Filistin İslami Cihad Hareketi bugün yaptığı açıklamada, işgal altındaki Batı Şeria'ya yönelik barbar Siyonist saldırının yedinci gününe girdiği bildirilerek, “Suçlu Nazi işgal ordusu saldırganlığını sürdürürken, sahadaki infazlar, rastgele tutuklamalar, acımasız işkenceler, hastanelerin kuşatılması, evlerin yıkılması, bölge sakinlerinin yerlerinden edilmesi, altyapının buldozerlerle yıkılması ve bölgelerin birbirinden ayrılması gibi her türlü savaş suçunu işliyor. Uluslararası sessizlik ve Arap ülkelerinin sessizliği, düşmana açık saldırganlığını sürdürmesi için yeşil ışık yakıyor” ifadelerini kullandı.
Direnişçilerin işgalci askerleri doğrudan hedef aldığı kaydedilen açıklamada, “Saldırı günleri boyunca, Batı Şeria'daki direniş mücahitleri saldırganlığa karşı koymaya ve tüm çatışma alanlarında düşman askerlerine karşı kahramanca niteliksel operasyonlar gerçekleştirmeye devam etti” denildi.
Hareketin açıklaması şöyle devam etti:
“Cani Benjamin Netanyahu hükümeti, işgal altındaki Batı Şeria üzerindeki kontrolünü genişletme, onu işgal rejimine katma ve mübarek Mescid-i Aksa'nın kalıntıları üzerine bir sinagog inşa etmenin önünü açma planını hayata geçirebileceğini düşünüyorsa yanılgı içindedir.

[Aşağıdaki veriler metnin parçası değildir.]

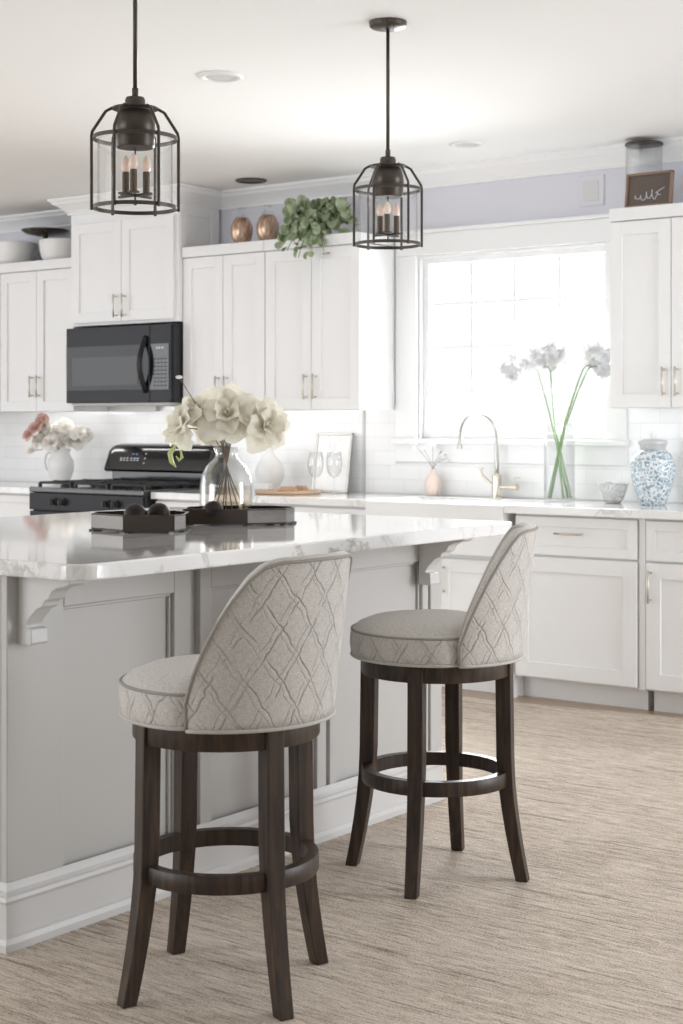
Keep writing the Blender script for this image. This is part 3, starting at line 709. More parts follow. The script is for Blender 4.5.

Gazze'deki direniş nasıl işgale teslim olmayı reddediyorsa, Batı Şeria'daki direniş de işgale teslim olmayacak. İşgal rejimi hükümetinin Talmud devleti hayalini üzerine inşa etmek istediği şey bu.
Netanyahu ve hükümet üyelerinin Aksa Tufanı öncesi ve sonrasında Batı Şeria'yı işgal rejimi haritasının bir parçası olarak sunma konusundaki ısrarı, işgal hükümetinin gerçeğe dönüştürmeye çalıştığı şeyin ve Batı Şeria'ya yönelik saldırının önceden hazırlanmış bir plan çerçevesinde gerçekleştiğinin kanıtıdır.
Bu planın Batı Şeria'da demografik değişimi içerdiği ortaya çıkmıştır. Bu da Ürdün Krallığı ve Körfez ülkeleri başta olmak üzere bölgenin güvenliğini tehdit etmektedir.
Netanyahu’nun Gazze'de ateşkesle ilgili uzlaşmaz tutumunun nedeni, Gazze Şeridi'ni yeniden işgal etmek ve Batı Şeria'yı ele geçirerek Talmudi mitolojilere takıntılı bir devlet kurmak için ABD’deki içindeki değişkenlere bel bağlamasıdır. Netanyahu, vakit harcamaktadır.”
Abbas liderliğindeki Filistin Yönetimine, işgal altındaki bölgeler üzerindeki egemenlik yanılsamasından geriye kalanları kaybetmeden önce tutumunu gözden geçirmesi çağrısında bulunan İslami Cihad, Abbas’ın İsrail’in suç ortağı olduğu kanıtlanmış uluslararası toplum ve Arapların nafile tutumuna dayanmamasını istedi.
İsrail ile normalleşme yolundaki Arap ülkelerine Siyonist projenin gerçekliği ve hedefleri hakkında fikir sahibi olmaları çağrısında bulunan İslami Cihad, “Bu gaspçı, ırkçı rejim, toprak istiyor, bölge ve halklar üzerindeki hegemonyasını tamamlamak için Arap ve Müslüman cephesini parçalamak için zaman kazanmak dışında hiçbir barış çağrısına ağırlık vermiyor” ifadelerine yer verdi.
Arap ve Müslüman halklara çağrıda bulunan İslami Cihad, “Arap ve İslam ümmetimizin halklarına şunu söylüyoruz: Güçlü bir halk hareketi Amerikan yönetimine açık bir mesaj göndererek onu bu rejimle suçlarındaki ortaklığını gözden geçirmeye, düşmanı da hesaplarını gözden geçirmeye zorlayacaktır. Filistin halkımızın kendi topraklarındaki kararlılığı, tüm Arap halklarını düşmanın kendi topraklarındaki politikalarıyla mücadele etmekten kurtarıyor.”